-- START DATA SECTION --

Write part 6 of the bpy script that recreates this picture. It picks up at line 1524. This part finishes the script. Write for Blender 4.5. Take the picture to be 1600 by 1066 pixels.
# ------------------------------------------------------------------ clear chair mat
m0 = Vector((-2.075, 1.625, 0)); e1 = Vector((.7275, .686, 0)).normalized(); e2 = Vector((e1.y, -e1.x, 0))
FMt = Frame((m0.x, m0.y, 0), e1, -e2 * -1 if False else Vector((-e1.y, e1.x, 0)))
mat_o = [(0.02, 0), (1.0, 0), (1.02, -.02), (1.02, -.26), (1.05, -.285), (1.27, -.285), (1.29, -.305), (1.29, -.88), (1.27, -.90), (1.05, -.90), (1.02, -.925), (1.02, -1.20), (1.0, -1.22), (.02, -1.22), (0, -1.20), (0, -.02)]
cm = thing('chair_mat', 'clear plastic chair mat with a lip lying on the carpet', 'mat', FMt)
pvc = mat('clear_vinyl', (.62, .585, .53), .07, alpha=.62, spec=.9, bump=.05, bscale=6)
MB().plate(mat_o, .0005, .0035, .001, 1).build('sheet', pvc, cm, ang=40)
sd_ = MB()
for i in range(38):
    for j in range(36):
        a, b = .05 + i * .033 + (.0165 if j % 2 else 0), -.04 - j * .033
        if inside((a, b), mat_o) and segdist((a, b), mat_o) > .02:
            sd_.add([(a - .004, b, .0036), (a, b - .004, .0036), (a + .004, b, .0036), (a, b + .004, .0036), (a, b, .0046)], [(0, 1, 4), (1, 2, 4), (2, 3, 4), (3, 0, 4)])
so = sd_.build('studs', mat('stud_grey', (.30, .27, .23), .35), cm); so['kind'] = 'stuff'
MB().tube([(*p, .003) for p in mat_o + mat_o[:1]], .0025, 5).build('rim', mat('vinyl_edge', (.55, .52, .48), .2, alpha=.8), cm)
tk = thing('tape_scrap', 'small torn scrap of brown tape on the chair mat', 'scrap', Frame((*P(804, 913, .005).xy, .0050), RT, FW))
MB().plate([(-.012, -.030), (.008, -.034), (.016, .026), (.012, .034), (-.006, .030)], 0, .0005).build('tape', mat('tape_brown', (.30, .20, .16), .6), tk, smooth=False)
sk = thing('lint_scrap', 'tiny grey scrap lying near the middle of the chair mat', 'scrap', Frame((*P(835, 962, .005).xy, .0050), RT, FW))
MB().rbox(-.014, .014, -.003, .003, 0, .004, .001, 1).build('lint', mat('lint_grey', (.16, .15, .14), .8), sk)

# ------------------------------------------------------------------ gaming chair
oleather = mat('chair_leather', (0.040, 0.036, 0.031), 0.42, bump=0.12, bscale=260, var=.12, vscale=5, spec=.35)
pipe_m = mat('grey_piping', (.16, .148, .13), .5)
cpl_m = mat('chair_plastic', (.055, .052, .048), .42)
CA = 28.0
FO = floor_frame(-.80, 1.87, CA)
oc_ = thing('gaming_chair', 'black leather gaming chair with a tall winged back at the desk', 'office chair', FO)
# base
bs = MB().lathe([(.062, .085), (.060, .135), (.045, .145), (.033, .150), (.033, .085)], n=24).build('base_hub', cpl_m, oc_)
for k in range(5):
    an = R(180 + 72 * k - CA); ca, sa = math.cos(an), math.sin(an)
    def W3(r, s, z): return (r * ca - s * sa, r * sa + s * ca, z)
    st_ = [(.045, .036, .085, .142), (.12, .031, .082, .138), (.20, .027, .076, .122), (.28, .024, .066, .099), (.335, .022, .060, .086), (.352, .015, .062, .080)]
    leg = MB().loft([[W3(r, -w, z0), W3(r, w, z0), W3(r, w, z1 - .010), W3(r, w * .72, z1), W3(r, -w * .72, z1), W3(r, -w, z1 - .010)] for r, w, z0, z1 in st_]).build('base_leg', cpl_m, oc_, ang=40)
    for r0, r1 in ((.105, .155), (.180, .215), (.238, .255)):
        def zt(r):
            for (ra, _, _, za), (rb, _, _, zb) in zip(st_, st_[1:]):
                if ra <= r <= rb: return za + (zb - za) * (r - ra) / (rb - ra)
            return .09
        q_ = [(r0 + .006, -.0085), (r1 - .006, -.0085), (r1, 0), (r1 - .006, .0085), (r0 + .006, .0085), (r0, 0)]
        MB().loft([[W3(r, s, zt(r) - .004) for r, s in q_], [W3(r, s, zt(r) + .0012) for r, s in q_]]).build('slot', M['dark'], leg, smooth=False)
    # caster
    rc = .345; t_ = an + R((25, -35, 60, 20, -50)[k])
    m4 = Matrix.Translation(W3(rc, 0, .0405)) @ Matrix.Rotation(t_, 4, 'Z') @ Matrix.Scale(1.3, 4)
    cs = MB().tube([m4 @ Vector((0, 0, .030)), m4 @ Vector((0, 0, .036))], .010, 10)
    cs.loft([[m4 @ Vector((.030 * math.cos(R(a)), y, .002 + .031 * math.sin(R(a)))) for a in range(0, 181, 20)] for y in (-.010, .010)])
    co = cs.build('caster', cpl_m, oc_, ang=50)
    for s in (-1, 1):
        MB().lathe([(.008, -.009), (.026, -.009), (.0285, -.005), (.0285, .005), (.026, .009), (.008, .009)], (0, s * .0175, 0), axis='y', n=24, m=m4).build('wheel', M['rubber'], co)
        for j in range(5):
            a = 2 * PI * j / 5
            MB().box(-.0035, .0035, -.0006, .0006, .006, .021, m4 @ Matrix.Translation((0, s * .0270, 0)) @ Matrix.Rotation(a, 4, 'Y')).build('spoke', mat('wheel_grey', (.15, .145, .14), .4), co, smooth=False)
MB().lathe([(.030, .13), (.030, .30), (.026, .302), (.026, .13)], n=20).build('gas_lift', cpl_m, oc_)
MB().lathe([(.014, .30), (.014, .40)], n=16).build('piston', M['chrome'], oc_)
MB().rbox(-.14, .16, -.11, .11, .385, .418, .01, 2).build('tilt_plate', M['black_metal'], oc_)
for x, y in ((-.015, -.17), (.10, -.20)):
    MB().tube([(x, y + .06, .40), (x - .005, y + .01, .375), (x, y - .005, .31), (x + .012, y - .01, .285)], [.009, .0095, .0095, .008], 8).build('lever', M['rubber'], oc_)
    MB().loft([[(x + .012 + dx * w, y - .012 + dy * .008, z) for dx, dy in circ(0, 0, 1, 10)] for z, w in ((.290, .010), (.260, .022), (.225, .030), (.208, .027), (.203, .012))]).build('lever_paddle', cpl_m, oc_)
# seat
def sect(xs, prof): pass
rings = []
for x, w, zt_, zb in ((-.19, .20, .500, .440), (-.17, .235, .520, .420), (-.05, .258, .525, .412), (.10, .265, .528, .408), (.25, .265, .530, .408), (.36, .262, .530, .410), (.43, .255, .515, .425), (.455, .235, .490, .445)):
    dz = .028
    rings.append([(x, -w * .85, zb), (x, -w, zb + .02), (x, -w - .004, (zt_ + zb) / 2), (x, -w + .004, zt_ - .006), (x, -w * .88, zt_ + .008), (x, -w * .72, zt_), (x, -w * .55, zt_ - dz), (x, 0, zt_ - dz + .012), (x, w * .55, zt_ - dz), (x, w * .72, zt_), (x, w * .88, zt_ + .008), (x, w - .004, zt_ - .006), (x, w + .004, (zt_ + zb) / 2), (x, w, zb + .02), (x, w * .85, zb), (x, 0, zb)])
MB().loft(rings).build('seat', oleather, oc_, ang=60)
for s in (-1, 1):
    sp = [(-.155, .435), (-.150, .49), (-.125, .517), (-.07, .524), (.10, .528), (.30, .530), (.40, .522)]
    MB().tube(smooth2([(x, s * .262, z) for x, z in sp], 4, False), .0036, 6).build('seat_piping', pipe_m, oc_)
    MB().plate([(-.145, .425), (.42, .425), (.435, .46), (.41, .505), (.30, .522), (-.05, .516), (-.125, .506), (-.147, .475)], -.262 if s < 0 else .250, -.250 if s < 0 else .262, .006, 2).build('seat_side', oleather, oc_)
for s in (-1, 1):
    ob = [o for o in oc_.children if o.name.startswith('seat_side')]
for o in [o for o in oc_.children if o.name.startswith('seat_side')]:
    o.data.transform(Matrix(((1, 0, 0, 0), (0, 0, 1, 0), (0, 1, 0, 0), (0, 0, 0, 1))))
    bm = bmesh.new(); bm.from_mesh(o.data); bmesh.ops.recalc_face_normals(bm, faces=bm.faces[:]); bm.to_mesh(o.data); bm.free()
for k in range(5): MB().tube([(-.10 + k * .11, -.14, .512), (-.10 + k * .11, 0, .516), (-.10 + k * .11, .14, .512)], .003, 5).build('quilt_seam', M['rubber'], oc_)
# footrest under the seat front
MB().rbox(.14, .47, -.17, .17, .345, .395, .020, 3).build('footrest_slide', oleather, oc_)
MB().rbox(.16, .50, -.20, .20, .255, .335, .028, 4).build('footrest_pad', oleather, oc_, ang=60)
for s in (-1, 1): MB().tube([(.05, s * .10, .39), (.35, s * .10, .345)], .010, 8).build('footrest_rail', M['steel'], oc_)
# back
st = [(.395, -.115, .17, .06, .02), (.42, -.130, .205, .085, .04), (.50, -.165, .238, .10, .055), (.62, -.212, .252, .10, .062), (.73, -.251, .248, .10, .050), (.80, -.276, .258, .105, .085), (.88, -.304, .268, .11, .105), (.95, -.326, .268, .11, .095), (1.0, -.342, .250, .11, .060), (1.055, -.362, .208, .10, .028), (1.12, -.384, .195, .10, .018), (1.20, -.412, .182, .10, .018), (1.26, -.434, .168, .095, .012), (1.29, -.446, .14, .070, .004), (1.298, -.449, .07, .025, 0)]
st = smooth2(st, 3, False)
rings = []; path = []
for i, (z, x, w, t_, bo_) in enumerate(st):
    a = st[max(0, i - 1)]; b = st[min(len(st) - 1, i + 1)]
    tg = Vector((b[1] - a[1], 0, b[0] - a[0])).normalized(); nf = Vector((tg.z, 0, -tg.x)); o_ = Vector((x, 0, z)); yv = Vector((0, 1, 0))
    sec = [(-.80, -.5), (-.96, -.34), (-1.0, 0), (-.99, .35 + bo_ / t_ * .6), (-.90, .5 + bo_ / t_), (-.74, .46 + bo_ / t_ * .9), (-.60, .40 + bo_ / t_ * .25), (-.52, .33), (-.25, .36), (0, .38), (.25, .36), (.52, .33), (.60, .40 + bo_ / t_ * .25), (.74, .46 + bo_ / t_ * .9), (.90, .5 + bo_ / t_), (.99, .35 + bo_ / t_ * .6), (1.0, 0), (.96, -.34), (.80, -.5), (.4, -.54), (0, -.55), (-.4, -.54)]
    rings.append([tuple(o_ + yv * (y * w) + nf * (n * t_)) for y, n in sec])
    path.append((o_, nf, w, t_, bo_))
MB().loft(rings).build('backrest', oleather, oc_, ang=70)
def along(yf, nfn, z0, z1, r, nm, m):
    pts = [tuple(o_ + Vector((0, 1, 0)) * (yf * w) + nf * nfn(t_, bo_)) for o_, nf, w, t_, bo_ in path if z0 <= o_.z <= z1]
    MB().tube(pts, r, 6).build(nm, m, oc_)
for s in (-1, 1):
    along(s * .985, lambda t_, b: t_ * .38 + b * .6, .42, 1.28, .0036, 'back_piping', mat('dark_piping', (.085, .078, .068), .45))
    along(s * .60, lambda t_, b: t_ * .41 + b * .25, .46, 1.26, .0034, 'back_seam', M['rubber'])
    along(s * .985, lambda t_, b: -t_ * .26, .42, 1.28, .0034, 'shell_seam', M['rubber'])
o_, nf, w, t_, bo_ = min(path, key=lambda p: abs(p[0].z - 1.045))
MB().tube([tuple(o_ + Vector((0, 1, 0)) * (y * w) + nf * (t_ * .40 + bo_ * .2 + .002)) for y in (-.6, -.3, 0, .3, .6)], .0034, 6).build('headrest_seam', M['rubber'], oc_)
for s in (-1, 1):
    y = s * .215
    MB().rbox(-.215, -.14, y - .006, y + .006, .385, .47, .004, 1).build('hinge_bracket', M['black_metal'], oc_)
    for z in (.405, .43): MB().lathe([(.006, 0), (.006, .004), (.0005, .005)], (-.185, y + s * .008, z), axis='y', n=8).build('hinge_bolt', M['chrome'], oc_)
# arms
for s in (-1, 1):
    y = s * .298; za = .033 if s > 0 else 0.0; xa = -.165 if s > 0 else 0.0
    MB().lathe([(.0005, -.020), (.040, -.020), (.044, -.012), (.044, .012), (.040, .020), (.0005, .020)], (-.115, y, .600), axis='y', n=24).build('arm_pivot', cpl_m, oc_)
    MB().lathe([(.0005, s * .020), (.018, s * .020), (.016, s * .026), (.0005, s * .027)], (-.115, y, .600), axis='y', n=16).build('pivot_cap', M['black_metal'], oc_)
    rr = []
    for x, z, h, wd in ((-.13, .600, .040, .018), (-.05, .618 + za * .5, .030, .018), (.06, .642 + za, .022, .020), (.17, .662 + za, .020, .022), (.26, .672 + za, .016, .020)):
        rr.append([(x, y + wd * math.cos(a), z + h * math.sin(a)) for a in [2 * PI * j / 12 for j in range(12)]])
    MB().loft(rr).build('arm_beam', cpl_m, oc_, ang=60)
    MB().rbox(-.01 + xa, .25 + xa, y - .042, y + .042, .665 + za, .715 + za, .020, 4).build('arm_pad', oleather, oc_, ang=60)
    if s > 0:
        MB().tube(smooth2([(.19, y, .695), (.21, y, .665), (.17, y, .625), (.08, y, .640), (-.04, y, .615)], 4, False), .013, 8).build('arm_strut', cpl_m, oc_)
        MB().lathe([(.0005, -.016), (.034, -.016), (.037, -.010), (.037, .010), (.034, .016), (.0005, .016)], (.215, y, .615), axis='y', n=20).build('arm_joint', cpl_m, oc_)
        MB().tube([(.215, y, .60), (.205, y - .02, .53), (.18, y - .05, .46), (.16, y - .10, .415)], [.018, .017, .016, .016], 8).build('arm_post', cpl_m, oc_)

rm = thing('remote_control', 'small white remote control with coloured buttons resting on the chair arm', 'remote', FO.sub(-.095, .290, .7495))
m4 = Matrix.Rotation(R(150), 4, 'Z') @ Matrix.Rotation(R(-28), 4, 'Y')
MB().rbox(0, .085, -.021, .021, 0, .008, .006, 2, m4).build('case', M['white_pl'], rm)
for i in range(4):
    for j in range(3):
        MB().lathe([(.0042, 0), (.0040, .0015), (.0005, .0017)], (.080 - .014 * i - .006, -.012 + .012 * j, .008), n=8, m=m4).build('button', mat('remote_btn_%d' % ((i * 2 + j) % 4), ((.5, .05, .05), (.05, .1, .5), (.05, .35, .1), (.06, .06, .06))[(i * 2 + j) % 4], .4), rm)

-- END DATA SECTION --

* _EXERCISE DESCRIPTION_: Print, please, the lines from the first line of the material through the line that contains "(.16, .15, .14), .8), sk)", exactly as written and with nothing added.

* _COMPLETED EXERCISE_:
Write part 6 of the bpy script that recreates this picture. It picks up at line 1524. This part finishes the script. Write for Blender 4.5. Take the picture to be 1600 by 1066 pixels.
# ------------------------------------------------------------------ clear chair mat
m0 = Vector((-2.075, 1.625, 0)); e1 = Vector((.7275, .686, 0)).normalized(); e2 = Vector((e1.y, -e1.x, 0))
FMt = Frame((m0.x, m0.y, 0), e1, -e2 * -1 if False else Vector((-e1.y, e1.x, 0)))
mat_o = [(0.02, 0), (1.0, 0), (1.02, -.02), (1.02, -.26), (1.05, -.285), (1.27, -.285), (1.29, -.305), (1.29, -.88), (1.27, -.90), (1.05, -.90), (1.02, -.925), (1.02, -1.20), (1.0, -1.22), (.02, -1.22), (0, -1.20), (0, -.02)]
cm = thing('chair_mat', 'clear plastic chair mat with a lip lying on the carpet', 'mat', FMt)
pvc = mat('clear_vinyl', (.62, .585, .53), .07, alpha=.62, spec=.9, bump=.05, bscale=6)
MB().plate(mat_o, .0005, .0035, .001, 1).build('sheet', pvc, cm, ang=40)
sd_ = MB()
for i in range(38):
    for j in range(36):
        a, b = .05 + i * .033 + (.0165 if j % 2 else 0), -.04 - j * .033
        if inside((a, b), mat_o) and segdist((a, b), mat_o) > .02:
            sd_.add([(a - .004, b, .0036), (a, b - .004, .0036), (a + .004, b, .0036), (a, b + .004, .0036), (a, b, .0046)], [(0, 1, 4), (1, 2, 4), (2, 3, 4), (3, 0, 4)])
so = sd_.build('studs', mat('stud_grey', (.30, .27, .23), .35), cm); so['kind'] = 'stuff'
MB().tube([(*p, .003) for p in mat_o + mat_o[:1]], .0025, 5).build('rim', mat('vinyl_edge', (.55, .52, .48), .2, alpha=.8), cm)
tk = thing('tape_scrap', 'small torn scrap of brown tape on the chair mat', 'scrap', Frame((*P(804, 913, .005).xy, .0050), RT, FW))
MB().plate([(-.012, -.030), (.008, -.034), (.016, .026), (.012, .034), (-.006, .030)], 0, .0005).build('tape', mat('tape_brown', (.30, .20, .16), .6), tk, smooth=False)
sk = thing('lint_scrap', 'tiny grey scrap lying near the middle of the chair mat', 'scrap', Frame((*P(835, 962, .005).xy, .0050), RT, FW))
MB().rbox(-.014, .014, -.003, .003, 0, .004, .001, 1).build('lint', mat('lint_grey', (.16, .15, .14), .8), sk)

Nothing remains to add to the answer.